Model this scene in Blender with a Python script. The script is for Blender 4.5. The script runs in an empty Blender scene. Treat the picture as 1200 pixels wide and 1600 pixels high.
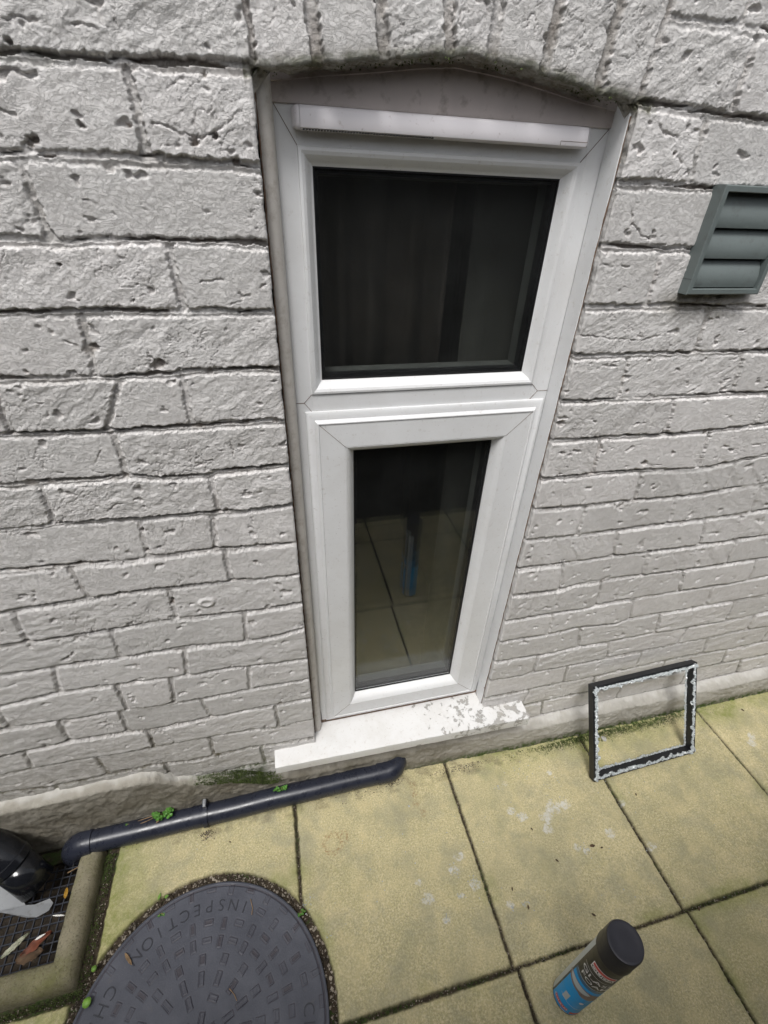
import bpy, math, random
import numpy as np
from mathutils import Vector, Matrix, noise as mn
random.seed(7)
S = bpy.context.scene
C = S.collection
# ---------------------------------------------------------------- camera
cam = bpy.data.cameras.new('camera'); co = bpy.data.objects.new('camera', cam); C.objects.link(co)
cam.sensor_fit = 'VERTICAL'; cam.sensor_height = 24.0; cam.lens = 716.505/1600*24.0
cam.clip_start = 0.02; cam.clip_end = 300
YAW, PIT, ROL = -0.2524177, -0.5962775, 0.0384923
CAM = Vector((0.17678, -0.68396, 1.39812))
co.matrix_world = Matrix.Translation(CAM) @ Matrix.Rotation(YAW, 4, 'Z') @ Matrix.Rotation(math.pi/2+PIT, 4, 'X') @ Matrix.Rotation(ROL, 4, 'Z')
S.camera = co
# ---------------------------------------------------------------- world, sun, exposure
W = bpy.data.worlds.new('World'); S.world = W; W.use_nodes = True
wn = W.node_tree; bg = wn.nodes['Background']; bg.inputs['Strength'].default_value = 0.12
sk = wn.nodes.new('ShaderNodeTexSky'); sk.sky_type = 'NISHITA'; sk.sun_disc = False
SUN_EL, SUN_AZ = math.radians(62), math.radians(208)      # azimuth clockwise from +Y (the wall faces -Y)
sk.sun_elevation = SUN_EL; sk.sun_rotation = SUN_AZ; sk.dust_density = 4.0; sk.air_density = 1.0; sk.ozone_density = 1.0
hs = wn.nodes.new('ShaderNodeHueSaturation'); hs.inputs['Saturation'].default_value = 0.22
wn.links.new(sk.outputs[0], hs.inputs['Color']); wn.links.new(hs.outputs[0], bg.inputs['Color'])
sl = bpy.data.lights.new('sun', 'SUN'); so = bpy.data.objects.new('sun', sl); C.objects.link(so)
sl.energy = 1.8; sl.angle = math.radians(20); sl.color = (1.0, 0.985, 0.965)
sd = Vector((math.sin(SUN_AZ)*math.cos(SUN_EL), math.cos(SUN_AZ)*math.cos(SUN_EL), math.sin(SUN_EL)))
so.rotation_euler = sd.to_track_quat('Z', 'Y').to_euler()
S.view_settings.view_transform = 'Standard'; S.view_settings.look = 'None'; S.view_settings.gamma = 1
S.view_settings.use_curve_mapping = False; S.view_settings.exposure = 0.38
try:
    S.cycles.max_bounces = 10; S.cycles.transparent_max_bounces = 16; S.cycles.glossy_bounces = 6
except Exception: pass
# ---------------------------------------------------------------- helpers
def link(o, parent=None):
    C.objects.link(o)
    if parent is not None: o.parent = parent
    return o
def tag(o, label=None, cat=None, group=None, kind=None):
    for k, v in (('label', label), ('category', cat), ('group', group), ('kind', kind)):
        if v: o[k] = v
    return o
def empty(name, loc, label, cat, group=None):
    o = bpy.data.objects.new(name, None); link(o); o.location = loc; o.empty_display_size = .05
    return tag(o, label, cat, group)
def mesh(name, v, f, mat, parent=None, smooth=False, mats=None, mi=None):
    me = bpy.data.meshes.new(name)
    off = Vector((0, 0, 0)) if parent is None else parent_off(parent)
    v = [(p[0]-off[0], p[1]-off[1], p[2]-off[2]) for p in v]
    me.from_pydata(v, [], [tuple(int(i) for i in q) for q in f])
    for m in (mats or [mat]): me.materials.append(m)
    if mi is not None: me.polygons.foreach_set('material_index', mi)
    if smooth: me.shade_smooth()
    me.update()
    return link(bpy.data.objects.new(name, me), parent)
def parent_off(p):
    o = Vector(p.location)
    while p.parent is not None: p = p.parent; o += Vector(p.location)
    return o
class MB:
    def __init__(s): s.v = []; s.f = []; s.m = []
    def add(s, v, f, mi=0):
        n = len(s.v); s.v += [tuple(p) for p in v]; s.f += [tuple(i+n for i in q) for q in f]; s.m += [mi]*len(f); return s
    def box(s, a, b, bev=0.0, mi=0, fn=None):
        x0, y0, z0 = a; x1, y1, z1 = b
        if bev <= 0:
            v = [(x, y, z) for x in (x0, x1) for y in (y0, y1) for z in (z0, z1)]
            f = [(0,1,3,2),(4,6,7,5),(0,4,5,1),(2,3,7,6),(0,2,6,4),(1,5,7,3)]
        else:
            v = []; idx = {}
            for i, x in enumerate((x0, x1)):
                for j, y in enumerate((y0, y1)):
                    for k, z in enumerate((z0, z1)):
                        sx, sy, sz = (1-2*i)*bev, (1-2*j)*bev, (1-2*k)*bev
                        idx[i,j,k] = len(v)
                        v += [(x, y+sy, z+sz), (x+sx, y, z+sz), (x+sx, y+sy, z)]
            X = lambda i,j,k: idx[i,j,k]; f = []
            for i in (0,1): f.append((X(i,0,0), X(i,1,0), X(i,1,1), X(i,0,1)))
            for j in (0,1): f.append((X(0,j,0)+1, X(1,j,0)+1, X(1,j,1)+1, X(0,j,1)+1))
            for k in (0,1): f.append((X(0,0,k)+2, X(1,0,k)+2, X(1,1,k)+2, X(0,1,k)+2))
            for a_ in (0,1):
                for b_ in (0,1):
                    f.append((X(a_,b_,0), X(a_,b_,1), X(a_,b_,1)+1, X(a_,b_,0)+1))
                    f.append((X(a_,0,b_), X(a_,1,b_), X(a_,1,b_)+2, X(a_,0,b_)+2))
                    f.append((X(0,a_,b_)+1, X(1,a_,b_)+1, X(1,a_,b_)+2, X(0,a_,b_)+2))
            for i in (0,1):
                for j in (0,1):
                    for k in (0,1): f.append((X(i,j,k), X(i,j,k)+1, X(i,j,k)+2))
        if fn: v = [fn(p) for p in v]
        return s.add(v, f, mi)
    def tube(s, pts, rad, n=24, caps=True, mi=0):
        pts = [Vector(p) for p in pts]; v = []; f = []; m = len(pts); up = None
        for i, p in enumerate(pts):
            t = (pts[min(i+1, m-1)]-pts[max(i-1, 0)]).normalized()
            if up is None:
                up = Vector((0, 0, 1)) if abs(t.z) < .9 else Vector((1, 0, 0))
            a = t.cross(up).normalized(); b = a.cross(t).normalized(); up = b
            r = rad[i] if isinstance(rad, (list, tuple)) else rad
            for k in range(n):
                w = 2*math.pi*k/n; v.append(p+a*(r*math.cos(w))+b*(r*math.sin(w)))
        for i in range(m-1):
            for k in range(n): f.append((i*n+k, i*n+(k+1)%n, (i+1)*n+(k+1)%n, (i+1)*n+k))
        if caps: f.append(tuple(range(n))[::-1]); f.append(tuple((m-1)*n+k for k in range(n)))
        return s.add(v, f, mi)
    def lathe(s, prof, c, n=48, mi=0):
        v = []; f = []
        for r, z in prof:
            for k in range(n): w = 2*math.pi*k/n; v.append((c[0]+r*math.cos(w), c[1]+r*math.sin(w), c[2]+z))
        for i in range(len(prof)-1):
            for k in range(n): f.append((i*n+k, i*n+(k+1)%n, (i+1)*n+(k+1)%n, (i+1)*n+k))
        return s.add(v, f, mi)
    def prism(s, poly, z0, z1, mi=0, fn=None):
        n = len(poly); v = [(x, y, z0) for x, y in poly]+[(x, y, z1) for x, y in poly]
        f = [tuple(range(n))[::-1], tuple(range(n, 2*n))]+[(i, (i+1)%n, n+(i+1)%n, n+i) for i in range(n)]
        if fn: v = [fn(p) for p in v]
        return s.add(v, f, mi)
    def ring(s, x0, x1, z0, z1, prof, mi=0):
        """mitred rectangular frame in the wall plane: prof = [(inset, y)]"""
        v = []; f = []
        for d, y in prof: v += [(x0+d, y, z0+d), (x1-d, y, z0+d), (x1-d, y, z1-d), (x0+d, y, z1-d)]
        for i in range(len(prof)-1):
            for k in range(4): f.append((i*4+k, i*4+(k+1)%4, (i+1)*4+(k+1)%4, (i+1)*4+k))
        return s.add(v, f, mi)
    def pebble(s, p, r, mi=0, flat=.7):
        a = random.random()*6.28; ca, sa = math.cos(a), math.sin(a)
        q = []
        for d in ((1,0,0),(0,1,0),(-1,0,0),(0,-1,0),(0,0,1),(0,0,-1),(.6,.6,.5),(-.6,-.6,.5),(.6,-.6,-.4),(-.6,.6,-.4)):
            k = r*random.uniform(.65, 1.1); x, y, z = d[0]*k*1.2, d[1]*k, d[2]*k*flat
            q.append((p[0]+x*ca-y*sa, p[1]+x*sa+y*ca, p[2]+z))
        f = [(0,6,4),(6,1,4),(1,9,4),(9,2,4),(2,7,4),(7,3,4),(3,0,4),(0,1,6),(1,2,9),(2,3,7),(3,8,0),(0,5,1),(1,5,9),(9,5,2),(2,5,3),(3,5,8),(8,5,0)]
        return s.add(q, f, mi)
    def build(s, name, mat, parent=None, smooth=False, mats=None):
        return mesh(name, s.v, s.f, mat, parent, smooth, mats, s.m if mats else None)
def autosmooth(o, deg=35):
    me = o.data
    try:
        me.shade_smooth(); me.set_sharp_from_angle(angle=math.radians(deg))
    except Exception: pass
    return o
def grid_mesh(name, P, mask, mat, attrs, parent=None):
    """P (n,m,3) numpy grid, mask (n-1,m-1) of kept quads, attrs {name: (n,m)}"""
    n, m = P.shape[:2]; idx = np.arange(n*m).reshape(n, m)
    q = np.stack([idx[:-1,:-1], idx[:-1,1:], idx[1:,1:], idx[1:,:-1]], -1)[mask].reshape(-1, 4)
    used = np.zeros(n*m, bool); used[q.ravel()] = True
    rm = np.cumsum(used)-1; V = P.reshape(-1, 3)[used].astype(np.float32); q = rm[q].astype(np.int32)
    me = bpy.data.meshes.new(name); me.vertices.add(len(V)); me.vertices.foreach_set('co', V.ravel())
    me.loops.add(q.size); me.loops.foreach_set('vertex_index', q.ravel())
    me.polygons.add(len(q)); me.polygons.foreach_set('loop_start', np.arange(0, q.size, 4, dtype=np.int32))
    me.polygons.foreach_set('loop_total', np.full(len(q), 4, np.int32))
    me.materials.append(mat); me.update(calc_edges=True); me.shade_smooth()
    for k, a in attrs.items():
        at = me.attributes.new(k, 'FLOAT', 'POINT'); at.data.foreach_set('value', a.reshape(-1)[used].astype(np.float32))
    return link(bpy.data.objects.new(name, me), parent)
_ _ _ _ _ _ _
Task requirements: Count the lines of the listing above that include the word "scene" and state the total with nothing else.

Completed task: 2